UART communication not working with higher baud rate values

baudratecpicuart

I have a PIC32MX795F512L which is connected to 8MHZ crystal. UART program is working with 9600 baudrate value but not working with higher baud values like 115200.

Following is the code:

#define FCY 72000000UL //PIC32 working on 72MHZ
#define FPB (FCY/2)    // Peripheral clock is half of FCY
#define BAUDRATE    9600 // Baud Rate Value
#pragma config POSCMOD=HS,FNOSC=PRIPLL //Using High speed mode with primary Oscillator 
#pragma config FPLLIDIV=DIV_2, FPLLMUL=MUL_18, FPLLODIV=DIV_1
#pragma config FPBDIV=DIV_2, FWDTEN=OFF
int main()
{
  OpenUART1( UART_EN | UART_NO_PAR_8BIT | UART_1STOPBIT  , UART_RX_ENABLE | UART_TX_ENABLE, (FPB/16/BAUDRATE)-1 );
  while(1)
  {
   putsUART1("hello\n");
   DelayMs(1000);
  }
}

Is this could be the crystal not working properly. What other reasons can cause the UART not work with higher baudrates?

Best Answer

I'm guessing that the micro can't hit the higher baud rates accurately enough given the rather low clock speed of 8 MHz. This illustrates one of the drawbacks of blindly using a canned library. Your library apparently has no means to tell you what baud rate it actually ended up with and at run time it's too late to do anything about it.

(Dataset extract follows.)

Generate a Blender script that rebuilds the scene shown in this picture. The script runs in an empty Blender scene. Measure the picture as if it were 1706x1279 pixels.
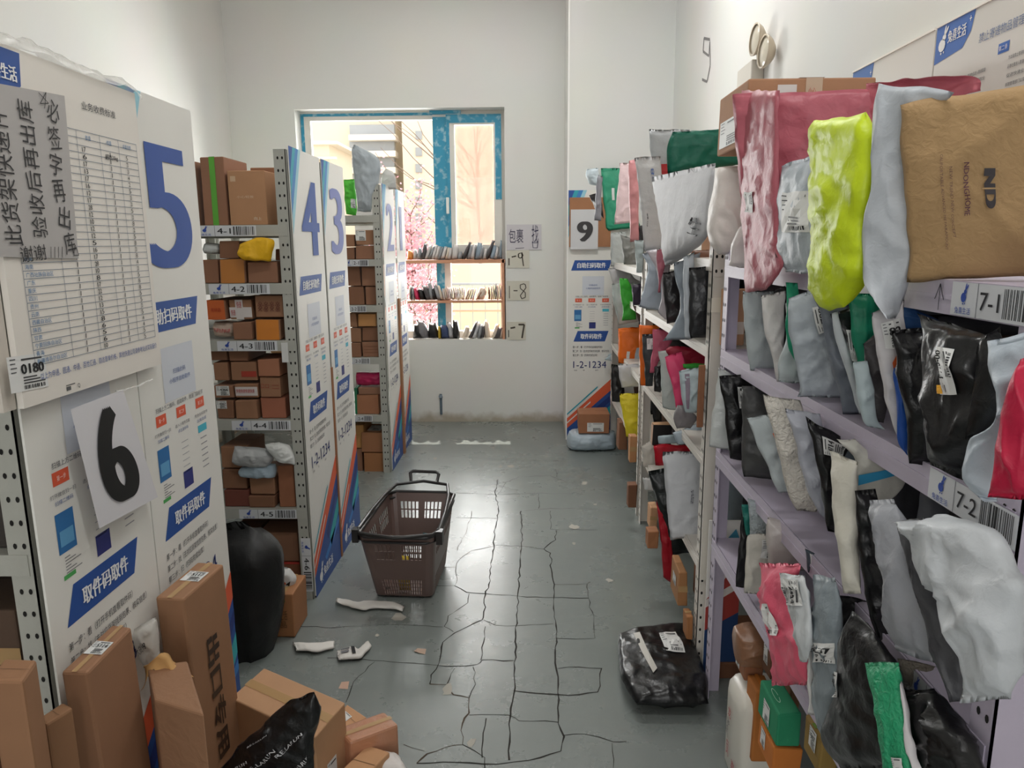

Most UARTs need a clock at 16x the baud rate. At 9600 baud, that means the UART needs to get 153.6 kHz out of its baud rate generator. If you're starting with 8 MHz and constrained to only divide that by integers, then the best you can do is 52, which comes out to a 16x clock of 153.8 kHz, and a baud rate of 9615. The system will work fine with that 0.16% error, and you aren't noticing it.

At 115.2 kBaud you need a UART clock of 1.843 MHz. That is 8 MHz / 4.34. The closest you can come is divide by 4, which yields a UART clock of 2 MHz, and a baud rate of 125 k. That is 8.5% error, which is too large to allow the system to work.

When you need high baud rates, and especially when you want to keep the clock of the microcontroller low, you usually want to use a baud rate crystal, like 7.3728 MHz. That is deliberately a multiple of all the common baud rates times 16.